Quick, name three of the last seven secretaries of education (not including Margaret Spellings).

Outside the world of education, most people probably can’t—which says something about the level of attention the general public typically pays to the job, despite poll after poll that says we rank education as one of our top priorities.

That could change under Arne Duncan, selected by President-elect Barack Obama for secretary of education. The media—national and local—mobbed Duncan and peppered him with questions after the announcement, mostly querying him about his family and his friendship with Obama. Undoubtedly much of the spotlight now shining on Duncan stems from his appointment by a president who recently scored a historic victory. It will be Duncan’s job to keep that spotlight focused on education for the long term.

One task Duncan should take up right away: change the federal No Child Left Behind Act, which, despite its faults, shouldn’t be scrapped. Many educators complain that the law puts too much emphasis on standardized test scores, and there’s truth to that—raw test scores are an incomplete measure of how well schools are performing. Duncan ought to push for changes to let schools and districts be judged on year-to-year improvement, especially among kids with the lowest performance. (The Dept. of Education has already launched a pilot program on this.) Such a change would give schools a carrot to chase rather than a stick to avoid, particularly if the incentive is to work more with children who are struggling the most in school.

Duncan should also move quickly to replicate his roll-up-your-sleeves approach on a national scale. It’s clear that Duncan is committed to education and doesn’t hesitate to get into the trenches. Here in Chicago, to highlight the need for better attendance, he’s gone out to some of the city’s tough neighborhoods to knock on doors and get missing kids into school. Sure, it’s a photo op for TV, but it’s a photo op with a good purpose. And Duncan ought to make similar forays elsewhere. Why not walk the streets of Seattle or Houston or Miami after school and round up idle students as a way to bolster support for a longer school day, for community schools that stay open till the evening, or for more partnerships with organizations that provide tutoring or music and art classes?

Comprehensive after-school programs are something that schools, parents, civic officials, religious leaders and community activists of all stripes, in cities and towns across the country, can rally around. Most of all, these are the kinds of initiatives that can make a real difference in keeping kids off the streets, out of trouble and engaged in education.

In his speech announcing Duncan’s selected, Obama noted that he’s a pragmatist, not an ideologue. Duncan has supported charter schools and merit pay for teachers, two strategies usually championed on the right. Yet Duncan has repeatedly called for more state funding for schools, his administration recently launched a controversial pilot program to pay students for earning good grades, and the Chicago Teachers Union gave the thumbs-up to his selection. Focusing on what works for kids ought to come first, no matter which end of the political spectrum the idea comes from. This should remain the linchpin of Duncan’s decision-making.

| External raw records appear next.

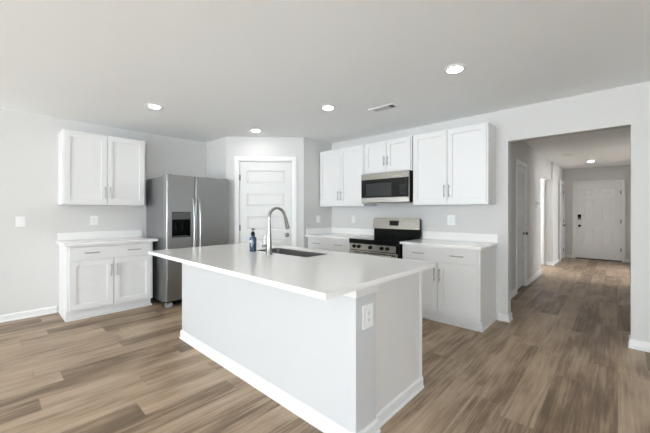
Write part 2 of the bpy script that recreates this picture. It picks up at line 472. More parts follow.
def knob(parent, x, z, y=0.0, m='hinge', name='door_knob'):
    bm = bmesh.new()
    lathe(bm, [(0.032, 0.0), (0.033, 0.006), (0.026, 0.010), (0.012, 0.014), (0.010, 0.034), (0.020, 0.040), (0.028, 0.050), (0.029, 0.060), (0.022, 0.069), (0.008, 0.072)], (x, y, z), axis='Y')
    return obj(name, bm, m, parent, smooth=True)

def hinge(parent, x, z, y=-0.004):
    bm = bmesh.new()
    cyl(bm, (x, y-0.003, z), 0.0085, 0.095, seg=12)
    box(bm, x-0.014, x+0.014, y-0.001, y+0.004, z-0.044, z+0.044)
    return obj('hinge', bm, 'hinge', parent)

P5 = [(0.260, 0.476), (0.628, 0.843), (0.995, 1.210), (1.363, 1.578), (1.731, 1.945)]
def panel_door(name, w, h, rails, side, loc, rotz, m='door', knob_x=None, knob_z=0.913, hinge_x=None, hinges=(0.22, 1.03, 1.83), clear=0.012):
    """local x=0..w is the rough opening"""
    root = thing(name, None, None, loc, rotz, kind='structure')
    bm = bmesh.new()
    g = 0.016
    xs0, xs1 = g, w-g
    panels = [(xs0+side, xs1-side, a, b) for a, b in rails] if not callable(rails) else rails(xs0, xs1)
    panel_slab(bm, xs0, xs1, clear, h-0.016, 0.040, panels, [(0.0, 0.001), (0.012, 0.010), (0.022, 0.010), (0.040, 0.003)] if m != 'front_door' else [(0.012, 0.008), (0.022, 0.008), (0.048, 0.001)], y=0.018)
    obj('door_leaf', bm, m, root)
    casing(root, 0, w, h)
    jamb(root, 0, w, h)
    if knob_x is not None: knob(root, knob_x, knob_z, y=0.018, m='hinge' if m == 'door' else 'bronze')
    if hinge_x is not None:
        for z in hinges: hinge(root, hinge_x+(0.008 if hinge_x < 0.1 else -0.008), z, y=0.006)
    return root
# pantry door in the diagonal wall
panel_door('door_1', D1-D0, DT, P5, 0.108, (-4.56+D0*math.cos(PI/4), 2.60+D0*math.sin(PI/4), 0), PI/4, knob_x=0.772, hinge_x=0.010)
# closet door in the hall's left wall (nearest of the hall)
panel_door('door_2', CY1-CY0, CTOP, P5, 0.10, (XH, CY0, 0), PI/2, knob_x=CY1-CY0-0.075, hinge_x=0.010, clear=0.03)
# door on the far wall of the side passage
panel_door('door_3', 0.80, 2.05, P5, 0.10, (-2.165, YS1-0.03, 0), 0, knob_x=0.08, hinge_x=0.79)
# door at the far end of the hall's left wall
panel_door('door_4', 0.76, 2.05, P5, 0.10, (XH2+0.03, 10.24, 0), PI/2, knob_x=0.70, hinge_x=0.75)
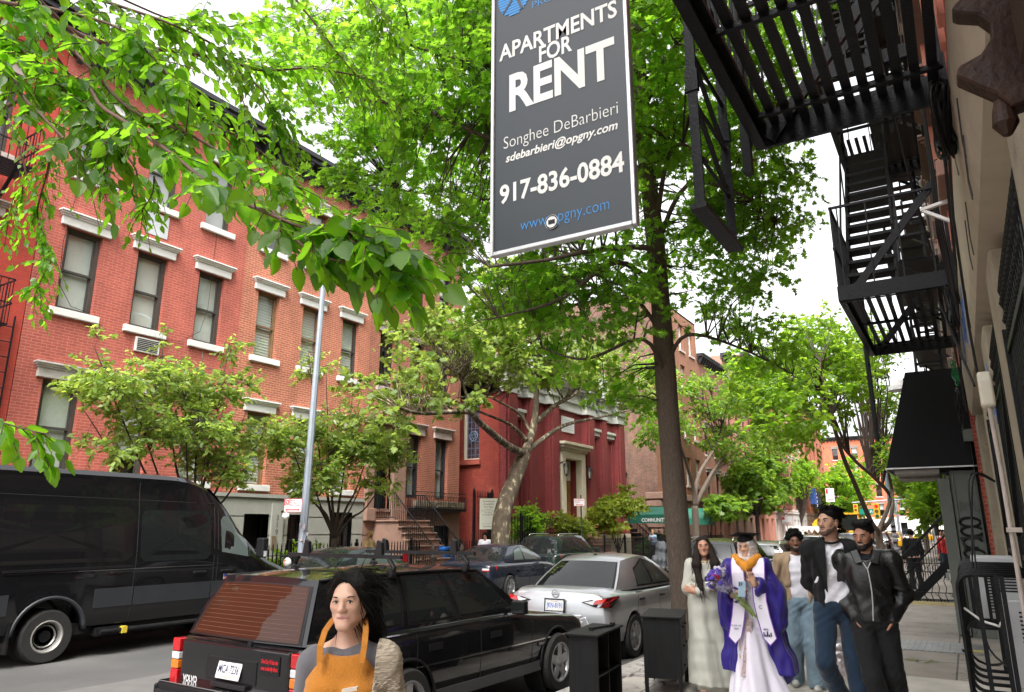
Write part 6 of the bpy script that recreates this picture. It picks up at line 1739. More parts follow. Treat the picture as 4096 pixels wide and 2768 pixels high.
 def mirror(s,y,z,m,side=1,w=.18,h=.13):
  x=s.side_at(y,z-.05);mb=MB()
  mb.bar((side*(x-.04),y,z-.03),(side*(x+.08),y-.02,z),.05,.04)
  x0,x1=sorted((side*(x+.06),side*(x+.06+w)));mb.box((x0,y-.07,z-h/2),(x1,y+.03,z+h/2))
  o=s.part('mirror',mb,m,bevel=.02,seg=3)
  g=MB();g.box((x0+.015,y-.074,z-h/2+.015),(x1-.015,y-.0705,z+h/2-.015));g.build('mirror_glass',M_cglass,o,world=False)
  return o
 def rear_y(s,z):return s.fy[0]
 def plate(s,y,z,tilt,lines,m=None,frame=None,w=.305,h=.152):
  """lines: (text, x0, x1, z0, height, bold, material)"""
  o=Vector((0,y,z));up=Vector((0,math.sin(tilt),math.cos(tilt)));nn=Vector((0,-math.cos(tilt),math.sin(tilt)))
  fn=lambda a,b,d=0:o+Vector((1,0,0))*a+up*b+nn*d
  mb=MB();mb.prism([(-w/2,-h/2),(w/2,-h/2),(w/2,h/2),(-w/2,h/2)],fn,0,.006)
  p=s.part('number_plate',mb,m or M_plate,bevel=.004,seg=1)
  if frame:
   fb=MB();e=.018
   for(a,b,c,d_)in((-w/2-e,w/2+e,-h/2-2.2*e,-h/2),(-w/2-e,w/2+e,h/2,h/2+e),(-w/2-e,-w/2,-h/2,h/2),(w/2,w/2+e,-h/2,h/2)):fb.prism([(a,c),(b,c),(b,d_),(a,d_)],fn,-.002,.009)
   fb.build('plate_frame',frame,p,world=False)
  for(tx,x0,x1,z0,hh,bo,mm)in lines:
   tb=MB();text_to(tb,tx,lambda a,b:fn(a,b,.0098 if(frame and z0<-h/2)else .0075),x0,z0,w=x1-x0,h=hh,bold=bo);tb.build('lettering',mm,p,world=False,recalc=False)
  return p
  # ---- the black estate car (near kerb)
vb_=[(0.10,.42,.86,.78,.88,.70),(0.14,.34,.90,.82,.92,.72),(0.5,.30,.925,.845,.94,.74),(1.3,.28,.935,.855,.95,.76),(2.6,.28,.935,.855,.95,.76),(3.15,.28,.915,.855,.93,.76),(3.5,.28,.87,.85,.905,.70),(4.2,.29,.80,.835,.83,.68),(4.58,.32,.73,.82,.75,.66),(4.63,.40,.70,.80,.72,.64)]
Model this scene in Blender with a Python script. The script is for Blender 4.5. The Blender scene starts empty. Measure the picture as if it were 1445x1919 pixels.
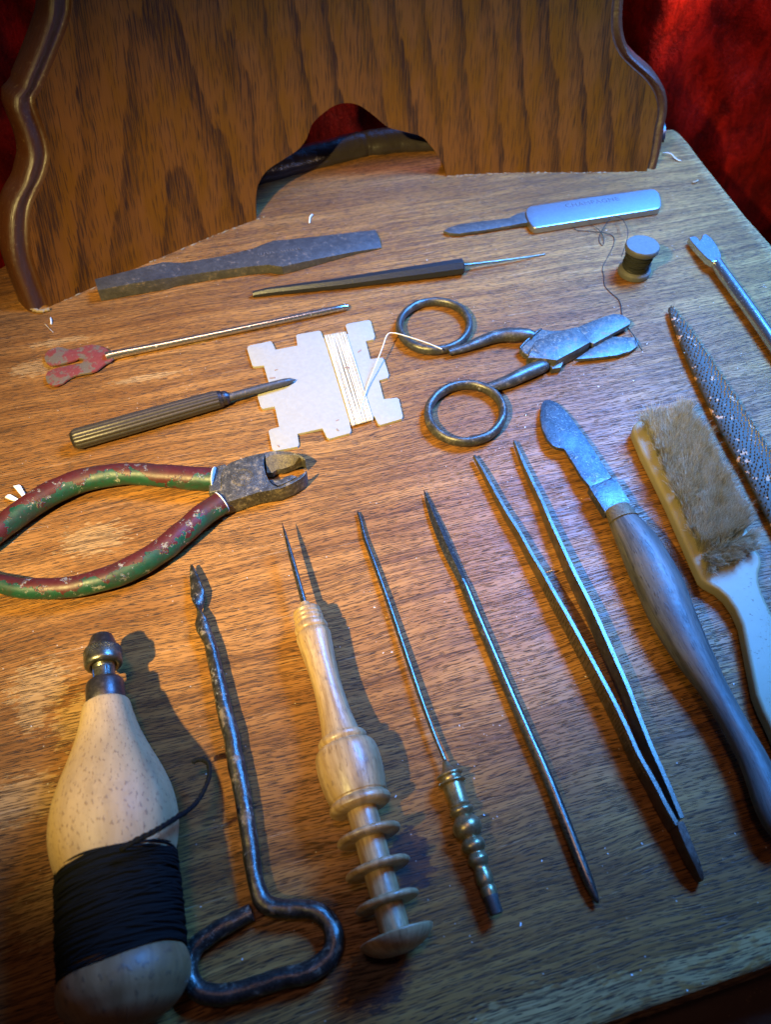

Duncan’s track record here in Chicago includes hits and misses. State test scores are up, but scores on the National Assessment of Educational Progress remain low, even by urban district standards. The city gets an abundance of candidates for teaching positions every year, and Duncan is quick to point out that many of them are from the country’s top colleges and universities. Yet teacher turnover—especially among some of the city’s new charter schools—is still a problem. Duncan’s decision to close of failing schools, and his call to curb the power of local school councils, antagonized some of the city’s most vocal activists. His administration hasn’t always listened to community input before implementing policy: Only after widespread outcry did the district backpedal on school closings, and this year marked the first time the district formed community advisory councils to vet proposals for new schools before approving them. His signature Renaissance 2010 initiative has brought an infusion of new teaching blood and better schools to some neighborhoods, but other communities have yet to see the benefit.

Duncan’s job will be tough. For the sake of kids, let’s wish him luck.